On that point, will you admit your criminal history:
We are preparing publication on this matter. If you would like your response included, you may reply to this email. If not, we will report based on the available record. If you respond after we have published, we will incorprate the information into a follow-up.
Regards,
Modern Thomas Nast
The pattern here matters because the clone site is not operating in some social vacuum. It is operating in a field already seeded with hostility toward Weigel. The messaging and objectives are the same. The target is the same. And public traces connecting Jason and Erin Samaritano to promotion of the clone-site brand only tighten that overlap.
Samaritano Smear Campaign Exposed: The dots connect because the clone site is not about advancing reform; it is about crippling it
The clone site does not offer a serious reform agenda, nor does not present a better model for gathering evidence as part of a public permanent record to expose family court fraud and abuse. It does not show a stronger methodology or build a rival system to expose corruption.
What it does, with total clarity, is attack Dave Weigel and try to sever his access to the families, records, and evidence of fraud and corruption that sustain the Family Court Fraud Warrior Project’s successful watchdog mission.
That is why the site matters, and that is why the dots connect.
Joshua Bartley Anderson had reason to resent Weigel’s role in the Kentucky case. Carlos and Zoali Alvarez had reason to resent Weigel’s reporting and activism in Connecticut. Jason Samaritano, a convicted repeat offender, already had an established history of publicly targeting Weigel, and Erin Samaritano appears in the same smear orbit.
And they got sloppy. Images and digital artifacts already published on the clone site can be directly sourced back to this corrupt cabal.
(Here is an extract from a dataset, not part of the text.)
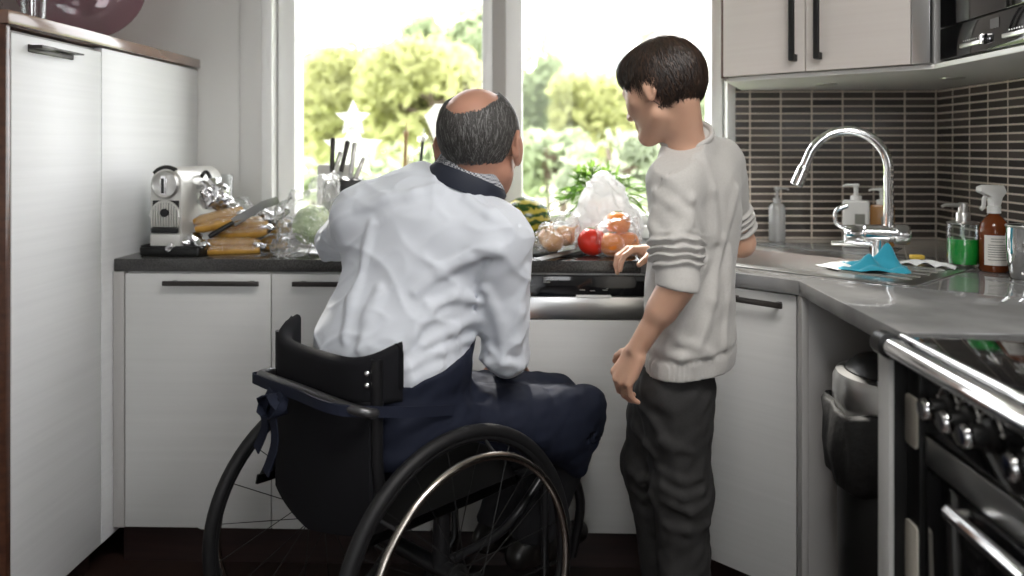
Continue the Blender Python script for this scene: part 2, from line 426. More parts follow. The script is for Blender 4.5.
# ================================================================== LEFT TALL UNIT
Y0 = 1.862
th = thing('tall_cabinet', 'tall white cabinet on the left, chest high, with dark brown side panel and slab top', 'cabinet', (-1.54, 2.4, 0))
MB().box((-1.845, Y0, .10), (-1.246, YB-.004, 1.50), .001).build('carcass', M['carcass'], th)
MB().box((-1.845, Y0-.020, 0), (XL+.001, Y0-.001, 1.507), .002).build('side_panel', M['brown_wood'], th, label='dark brown side panel')
dr = MB().box((-1.246, Y0+.003, .105), (XL, 2.258, 1.490), .0025).build('door', M['tall_front_lit'], th)
MB().box((-1.246, 2.2615, .105), (XL, YB-.004, 1.502), .0015).build('end_panel', M['tall_front_lit'], th)
MB().box((-1.845, Y0-.024, 1.507), (XL+.010, YB-.004, 1.540), .003).build('top_slab', M['brown_top'], th, label='glossy brown wooden slab on top')
MB().box((-1.845, Y0, 0), (-1.29, YC-.02, .10), 0).build('plinth', M['plinth'], th)
# angled grip handle on the upper edge of the door
m = MB(); m.box((XL, 1.925, 1.452), (XL+.004, 2.115, 1.470), .001); m.box((XL, 1.925, 1.464), (XL+.032, 2.115, 1.468), .001); m.box((XL, 1.925, 1.459), (XL+.036, 1.985, 1.4685), .002)
m.build('handle', M['dark_bar'], dr)

# ================================================================== BASE UNITS, BACK RUN
def bar_handle(x0, x1, y, z, parent, m_=None):
    m = MB(); m.box((x0, y-.030, z-.007), (x1, y-.021, z+.007), .002); m.box((x0+.02, y-.028, z-.005), (x0+.032, y, z+.005), 0); m.box((x1-.032, y-.028, z-.005), (x1-.02, y, z+.005), 0)
    return m.build('handle', m_ or M['dark_bar'], parent)
def base_unit(x0, x1, hx0, hx1, label):
    th = thing('base_cabinet', label, 'cabinet', ((x0+x1)/2, 2.6, 0), 'white base cabinets under the worktop')
    MB().box((x0, YC+.002, .125), (x1, YB-.004, .863), .001).build('carcass', M['carcass'], th)
    d = MB().box((x0+.0015, YC-.018, .127), (x1-.0015, YC, .858), .002).build('door', M['white_wood'], th)
    bar_handle(hx0, hx1, YC-.018, .834, d)
    return th
base_unit(-1.187, -.760, -1.065, -.788, 'white base cabinet left of the wheelchair, under the coffee machine')
base_unit(-.760, -.300, -.692, -.415, 'white base cabinet behind the wheelchair backrest and the seated man')
base_unit(-.300, -.142, -.262, -.180, 'narrow white base cabinet hidden behind the seated man')
t = MB().box((XL+.002, YC-.018, .125), (-1.189, YC+.02, .863), .001).build('filler_strip', M['gray_panel']); tag(t, 'narrow grey filler strip between the tall cabinet and the base cabinets', 'filler strip')
# dishwasher
dw = thing('dishwasher', 'built-in dishwasher with black control strip and white front, between the man and the boy', 'dishwasher', (.085, 2.6, 0))
x0, x1 = -.140, .310
MB().box((x0, YC+.002, .125), (x1, YB-.004, .863), .001).build('body', M['carcass'], dw)
MB().box((x0+.002, YC-.018, .127), (x1-.002, YC, .732), .002).build('door_front', M['white_wood'], dw)
cp = MB().box((x0+.002, YC-.022, .800), (x1-.002, YC, .858), .003).build('control_panel', M['black_gloss'], dw, label='black glossy control panel')
MB().box((x0+.002, YC-.021, .735), (x1-.002, YC, .798), .003).build('steel_strip', M['steel'], dw, label='brushed steel strip under the controls')
MB().box((.112, YC-.026, .795), (.212, YC-.020, .804), .002).build('grip', M['plastic_w'], cp, label='pale grip bar')
for i, (u, w_, z) in enumerate(((.020, .028, .852), (.020, .040, .846), (.02, .02, .840), (.122, .016, .818), (.152, .014, .816), (.188, .014, .818), (.198, .006, .822))):
    MB().box((u, YC-.0232, z-.0008), (u+w_, YC-.0215, z+.0008), 0).build('panel_mark', M['satin'], cp)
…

Meanwhile, the clone site arrives with identical branding, hostile messaging, and one unmistakable command: do not send documentation to Dave Weigel and his nonproft watchdog.
It’s almost as if the directive was written by the hand of the chief judge of the family court division that you, your family members, or your friends may be battling at this very moment. Who benefits from the Weigel smear?
The corrupt. Plain and simple.
Do those facts, standing alone, prove a signed conspiracy agreement in a neat envelope? No. Real smear campaigns rarely come with stationery. But they do come with pattern, motive, timing, and operational benefit, and those pieces are all here. The people who benefit from Weigel’s discrediting, the infrastructure, and the digital sabotage are all visible.
That is why this story is not hard to read.
Dave Weigel and the FCFWP are the primary targets. Those who would hold a corrupt family court system accountable are the real objective. Joshua Bartley Anderson and Zoali and Carlos Alvarez have already “bought and paid for” the family court machine’s top-line features: “protection” and “designer child trafficking.” The Weigel smear is merely support for their crooked investments.
Jason Samaritano is not some colorful sideshow; he is a convicted repeat offender whose record and conduct fit the smear operation like a key fits a lock. Samartiano was trying to style himself as a family court reformer. When that failed – and when Dave Weigel succeeded – he became jealous and angry.
But the larger problem is that Jason’s only marketable skill in life – clear from the factual record – is petit larceny. And it is fundamentally wrong that he should steal HOPE from families already hurting from family court. And that fact that others from Kentucky, North Carolina, Conencticut, and elsewhere would associate and engage with this career criminal also smacks of a criminal enterprise.
The more this clone-site stunt is examined, the more it looks less like criticism and more like a coordinated effort to discredit Weigel, poison his organization, and shut down a reform movement by choking off the evidence stream that holds the corrput accountable.
That sure looks a like high-level smear campaign to me.